Las actuaciones son incuestionables y satisfactorias. La conclusión es digna de una fábula: aquello que no queremos ver puede ser el nuevo traje exterior si somos unos mierdas. La corrupción asquerosa que fracasa cuando la miel es arrebatada desemboca en la depresión y la falta de rumbo. Es muy probable que el delito se pague si otro personaje abre la boca, el arrepentimiento fue y es (hoy quizás más que nunca) un recurso primordial en la ficción y en la realidad.

Pero como el título lo dice, el callejón está lleno de almas perdidas: no hay santos redimidos. Solo Pete (maestro de onda de Stanton) tiene una ética clara y predica con el ejemplo. Lamentablemente es derrotado por la adicción. Su aprendiz quiso escucharlo, pero no quiso comprender el peligro que conlleva pretender que las mentiras se transformen en verdades, que el límite se cruce, metiendo la mano en la lata gorda.
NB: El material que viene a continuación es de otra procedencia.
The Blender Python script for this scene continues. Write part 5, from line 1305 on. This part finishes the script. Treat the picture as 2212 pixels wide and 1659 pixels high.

Toni Collette no sintoniza bien las intenciones de su personaje con sus expresiones faciales. Estas contradicen su esencia. Ella era otra manipuladora que jugaba con la fe de los pueblerinos, aunque se hiciera la buenita.

Lo único que bloquea que este dramático y triste thriller sea una masterpiece es el origen del desprecio que Stanton le tiene a su padre: ¿qué lo llevó a matarlo? No lo sabemos, es una herida abierta que perjudica el cierre del círculo donde la psique es la protagonista por antonomasia.

Stanton viola la confidencialidad de magos e ilusionistas: explica en varias ocasiones sus recetas sorprendentes, paso a paso. Esto por un lado sacia el apetito curioso nuestro, por el otro es como si un periodista revelase las fuentes de sus investigaciones en torno a temas serios.

El parecido con Double Indemnity es una marca estructural del noir: el vendedor de seguros Neff (Fred McMurray) es Stanton y Lilith es Dietrichson, la femme fatale (Barbara Stanwyck). La diferencia es que Neff termina zafando y aquí es al revés. Quien tiene más humanidad es la que se supone la villana.

En la línea de El espinazo del diablo (incluso me gustó más que la del 2001), El callejón de las almas perdidas es un diamante con una mancha negra, en sentido negativo y también en el positivo. Pero mucho más en este último. Es muy probable que sea premiada.

Guillermo ya tiene el estatus de autor famoso. Ya tiene galardones. Pero su joya bruta es la pasión por hacer cine con frecuencia, de ese que juega en la liga del deleite.